___ COLLECTED DATA
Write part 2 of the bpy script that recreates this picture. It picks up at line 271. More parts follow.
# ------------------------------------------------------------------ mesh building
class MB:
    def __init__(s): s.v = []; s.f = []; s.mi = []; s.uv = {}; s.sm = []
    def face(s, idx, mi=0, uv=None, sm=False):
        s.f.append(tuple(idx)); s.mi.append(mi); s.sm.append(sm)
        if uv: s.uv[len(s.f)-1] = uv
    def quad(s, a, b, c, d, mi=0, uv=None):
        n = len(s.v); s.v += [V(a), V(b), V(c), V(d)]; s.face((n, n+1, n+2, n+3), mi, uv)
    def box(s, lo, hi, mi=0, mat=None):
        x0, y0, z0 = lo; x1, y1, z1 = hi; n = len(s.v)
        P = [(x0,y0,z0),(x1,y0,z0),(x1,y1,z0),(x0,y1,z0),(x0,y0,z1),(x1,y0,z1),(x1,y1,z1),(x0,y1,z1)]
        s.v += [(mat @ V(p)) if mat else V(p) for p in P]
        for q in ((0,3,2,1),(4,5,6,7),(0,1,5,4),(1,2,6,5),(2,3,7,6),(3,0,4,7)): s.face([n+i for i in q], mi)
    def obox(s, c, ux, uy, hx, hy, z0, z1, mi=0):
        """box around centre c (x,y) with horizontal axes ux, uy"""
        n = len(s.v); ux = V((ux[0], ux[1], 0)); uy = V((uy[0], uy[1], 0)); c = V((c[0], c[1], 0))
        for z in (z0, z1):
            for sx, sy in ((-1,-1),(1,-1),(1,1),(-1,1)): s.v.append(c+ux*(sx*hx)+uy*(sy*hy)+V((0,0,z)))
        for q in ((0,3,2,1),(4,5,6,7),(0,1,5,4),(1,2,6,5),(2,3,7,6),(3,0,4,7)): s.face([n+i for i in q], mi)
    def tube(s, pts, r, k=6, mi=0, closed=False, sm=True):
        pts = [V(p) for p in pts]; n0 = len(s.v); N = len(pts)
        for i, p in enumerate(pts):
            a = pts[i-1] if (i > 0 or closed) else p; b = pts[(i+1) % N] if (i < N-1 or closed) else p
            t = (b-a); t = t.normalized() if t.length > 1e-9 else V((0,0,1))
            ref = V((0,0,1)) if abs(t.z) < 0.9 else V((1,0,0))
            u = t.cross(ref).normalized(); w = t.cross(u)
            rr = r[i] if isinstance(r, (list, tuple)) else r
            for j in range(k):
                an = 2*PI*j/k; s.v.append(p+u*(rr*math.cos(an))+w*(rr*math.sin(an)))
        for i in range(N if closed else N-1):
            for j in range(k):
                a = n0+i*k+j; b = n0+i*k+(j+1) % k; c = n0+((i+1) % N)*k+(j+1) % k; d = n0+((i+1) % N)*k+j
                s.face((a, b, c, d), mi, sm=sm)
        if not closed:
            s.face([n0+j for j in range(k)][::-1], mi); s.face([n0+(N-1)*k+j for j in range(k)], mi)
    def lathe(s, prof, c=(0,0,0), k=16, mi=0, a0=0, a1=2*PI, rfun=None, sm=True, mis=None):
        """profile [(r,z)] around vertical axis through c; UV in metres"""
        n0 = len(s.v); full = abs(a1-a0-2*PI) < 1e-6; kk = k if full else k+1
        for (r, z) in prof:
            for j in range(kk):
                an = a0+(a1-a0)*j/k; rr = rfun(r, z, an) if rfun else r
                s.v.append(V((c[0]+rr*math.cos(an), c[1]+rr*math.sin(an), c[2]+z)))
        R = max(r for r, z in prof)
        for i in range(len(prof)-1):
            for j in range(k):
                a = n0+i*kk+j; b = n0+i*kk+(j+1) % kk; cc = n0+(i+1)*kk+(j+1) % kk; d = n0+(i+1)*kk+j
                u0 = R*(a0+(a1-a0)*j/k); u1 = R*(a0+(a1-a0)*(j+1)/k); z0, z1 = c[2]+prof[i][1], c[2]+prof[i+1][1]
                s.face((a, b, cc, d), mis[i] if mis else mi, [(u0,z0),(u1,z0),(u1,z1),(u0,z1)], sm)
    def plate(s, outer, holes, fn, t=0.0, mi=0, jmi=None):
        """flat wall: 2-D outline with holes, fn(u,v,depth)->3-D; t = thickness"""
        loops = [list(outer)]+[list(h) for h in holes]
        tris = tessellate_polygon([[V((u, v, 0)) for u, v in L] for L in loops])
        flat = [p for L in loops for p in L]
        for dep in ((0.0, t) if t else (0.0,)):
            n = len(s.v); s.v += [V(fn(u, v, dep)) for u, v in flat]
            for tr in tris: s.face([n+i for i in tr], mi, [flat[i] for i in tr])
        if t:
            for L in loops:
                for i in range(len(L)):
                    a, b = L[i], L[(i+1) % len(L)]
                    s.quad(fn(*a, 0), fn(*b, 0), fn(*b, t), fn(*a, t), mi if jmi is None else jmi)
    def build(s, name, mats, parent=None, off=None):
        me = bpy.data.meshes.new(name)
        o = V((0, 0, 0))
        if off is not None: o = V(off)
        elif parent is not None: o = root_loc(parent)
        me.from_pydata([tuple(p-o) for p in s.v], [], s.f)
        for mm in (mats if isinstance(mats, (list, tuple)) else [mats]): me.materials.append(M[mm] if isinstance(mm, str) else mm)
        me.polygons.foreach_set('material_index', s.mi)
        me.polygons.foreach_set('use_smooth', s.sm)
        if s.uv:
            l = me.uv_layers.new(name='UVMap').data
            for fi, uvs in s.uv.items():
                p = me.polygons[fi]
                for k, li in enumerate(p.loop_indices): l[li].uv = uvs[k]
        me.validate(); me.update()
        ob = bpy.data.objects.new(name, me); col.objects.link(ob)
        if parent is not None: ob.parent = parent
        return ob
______
Restate the whole listing exactly.

Write part 2 of the bpy script that recreates this picture. It picks up at line 271. More parts follow.
# ------------------------------------------------------------------ mesh building
class MB:
    def __init__(s): s.v = []; s.f = []; s.mi = []; s.uv = {}; s.sm = []
    def face(s, idx, mi=0, uv=None, sm=False):
        s.f.append(tuple(idx)); s.mi.append(mi); s.sm.append(sm)
        if uv: s.uv[len(s.f)-1] = uv
    def quad(s, a, b, c, d, mi=0, uv=None):
        n = len(s.v); s.v += [V(a), V(b), V(c), V(d)]; s.face((n, n+1, n+2, n+3), mi, uv)
    def box(s, lo, hi, mi=0, mat=None):
        x0, y0, z0 = lo; x1, y1, z1 = hi; n = len(s.v)
        P = [(x0,y0,z0),(x1,y0,z0),(x1,y1,z0),(x0,y1,z0),(x0,y0,z1),(x1,y0,z1),(x1,y1,z1),(x0,y1,z1)]
        s.v += [(mat @ V(p)) if mat else V(p) for p in P]
        for q in ((0,3,2,1),(4,5,6,7),(0,1,5,4),(1,2,6,5),(2,3,7,6),(3,0,4,7)): s.face([n+i for i in q], mi)
    def obox(s, c, ux, uy, hx, hy, z0, z1, mi=0):
        """box around centre c (x,y) with horizontal axes ux, uy"""
        n = len(s.v); ux = V((ux[0], ux[1], 0)); uy = V((uy[0], uy[1], 0)); c = V((c[0], c[1], 0))
        for z in (z0, z1):
            for sx, sy in ((-1,-1),(1,-1),(1,1),(-1,1)): s.v.append(c+ux*(sx*hx)+uy*(sy*hy)+V((0,0,z)))
        for q in ((0,3,2,1),(4,5,6,7),(0,1,5,4),(1,2,6,5),(2,3,7,6),(3,0,4,7)): s.face([n+i for i in q], mi)
    def tube(s, pts, r, k=6, mi=0, closed=False, sm=True):
        pts = [V(p) for p in pts]; n0 = len(s.v); N = len(pts)
        for i, p in enumerate(pts):
            a = pts[i-1] if (i > 0 or closed) else p; b = pts[(i+1) % N] if (i < N-1 or closed) else p
            t = (b-a); t = t.normalized() if t.length > 1e-9 else V((0,0,1))
            ref = V((0,0,1)) if abs(t.z) < 0.9 else V((1,0,0))
            u = t.cross(ref).normalized(); w = t.cross(u)
            rr = r[i] if isinstance(r, (list, tuple)) else r
            for j in range(k):
                an = 2*PI*j/k; s.v.append(p+u*(rr*math.cos(an))+w*(rr*math.sin(an)))
        for i in range(N if closed else N-1):
            for j in range(k):
                a = n0+i*k+j; b = n0+i*k+(j+1) % k; c = n0+((i+1) % N)*k+(j+1) % k; d = n0+((i+1) % N)*k+j
                s.face((a, b, c, d), mi, sm=sm)
        if not closed:
            s.face([n0+j for j in range(k)][::-1], mi); s.face([n0+(N-1)*k+j for j in range(k)], mi)
    def lathe(s, prof, c=(0,0,0), k=16, mi=0, a0=0, a1=2*PI, rfun=None, sm=True, mis=None):
        """profile [(r,z)] around vertical axis through c; UV in metres"""
        n0 = len(s.v); full = abs(a1-a0-2*PI) < 1e-6; kk = k if full else k+1
        for (r, z) in prof:
            for j in range(kk):
                an = a0+(a1-a0)*j/k; rr = rfun(r, z, an) if rfun else r
                s.v.append(V((c[0]+rr*math.cos(an), c[1]+rr*math.sin(an), c[2]+z)))
        R = max(r for r, z in prof)
        for i in range(len(prof)-1):
            for j in range(k):
                a = n0+i*kk+j; b = n0+i*kk+(j+1) % kk; cc = n0+(i+1)*kk+(j+1) % kk; d = n0+(i+1)*kk+j
                u0 = R*(a0+(a1-a0)*j/k); u1 = R*(a0+(a1-a0)*(j+1)/k); z0, z1 = c[2]+prof[i][1], c[2]+prof[i+1][1]
                s.face((a, b, cc, d), mis[i] if mis else mi, [(u0,z0),(u1,z0),(u1,z1),(u0,z1)], sm)
    def plate(s, outer, holes, fn, t=0.0, mi=0, jmi=None):
        """flat wall: 2-D outline with holes, fn(u,v,depth)->3-D; t = thickness"""
        loops = [list(outer)]+[list(h) for h in holes]
        tris = tessellate_polygon([[V((u, v, 0)) for u, v in L] for L in loops])
        flat = [p for L in loops for p in L]
        for dep in ((0.0, t) if t else (0.0,)):
            n = len(s.v); s.v += [V(fn(u, v, dep)) for u, v in flat]
            for tr in tris: s.face([n+i for i in tr], mi, [flat[i] for i in tr])
        if t:
            for L in loops:
                for i in range(len(L)):
                    a, b = L[i], L[(i+1) % len(L)]
                    s.quad(fn(*a, 0), fn(*b, 0), fn(*b, t), fn(*a, t), mi if jmi is None else jmi)
    def build(s, name, mats, parent=None, off=None):
        me = bpy.data.meshes.new(name)
        o = V((0, 0, 0))
        if off is not None: o = V(off)
        elif parent is not None: o = root_loc(parent)
        me.from_pydata([tuple(p-o) for p in s.v], [], s.f)
        for mm in (mats if isinstance(mats, (list, tuple)) else [mats]): me.materials.append(M[mm] if isinstance(mm, str) else mm)
        me.polygons.foreach_set('material_index', s.mi)
        me.polygons.foreach_set('use_smooth', s.sm)
        if s.uv:
            l = me.uv_layers.new(name='UVMap').data
            for fi, uvs in s.uv.items():
                p = me.polygons[fi]
                for k, li in enumerate(p.loop_indices): l[li].uv = uvs[k]
        me.validate(); me.update()
        ob = bpy.data.objects.new(name, me); col.objects.link(ob)
        if parent is not None: ob.parent = parent
        return ob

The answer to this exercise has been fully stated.